Even with the absence of a typical Shyamalan twist, this is one of his more unpredictable outings in a while. Because you’re never entirely sure for most of it if Dave Bautista and his clan are actual prophets or crazy cultists, it’s impossible to tell who’s being truthful and who isn’t, and so you are left quite unnerved by the prospect of wherever things are going to go next. Certain things you can pick up on almost right away, especially when some of Shyamalan’s most notable traits seep their way in – including some awkward dialogue about random concepts, tight close-up shots of actors’ faces, and even a cameo from Shyamalan himself as a TV infomercial host – but for the most part, you’re left so shaken by the uncertainty of everything that by the time it reaches a simple enough conclusion, you’re so caught up in the ride of it all that it hardly matters if there are ultimately few other surprises further along.

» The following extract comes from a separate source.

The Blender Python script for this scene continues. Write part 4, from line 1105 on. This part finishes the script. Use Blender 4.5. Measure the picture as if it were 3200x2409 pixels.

If Shyamalan can keep making films like this, which are more focused on characters and themes rather than intricate plotting, then maybe he can avoid another lull in his career, because Knock at the Cabin feels exactly like something he would have made straight after something like Unbreakable (still, to date, his best film). While it’s not quite up to that level, it’s still a firm reminder that, for as much as we like to make fun of his style, M. Night Shyamalan can be a powerful storyteller when he wants to be.
SO, TO SUM UP…
Knock at the Cabin is an effective home invasion thriller by M. Night Shyamalan, who wisely favours character and theme over intricate plotting to bring to life one of his more unnerving, and certainly strongest, films in years.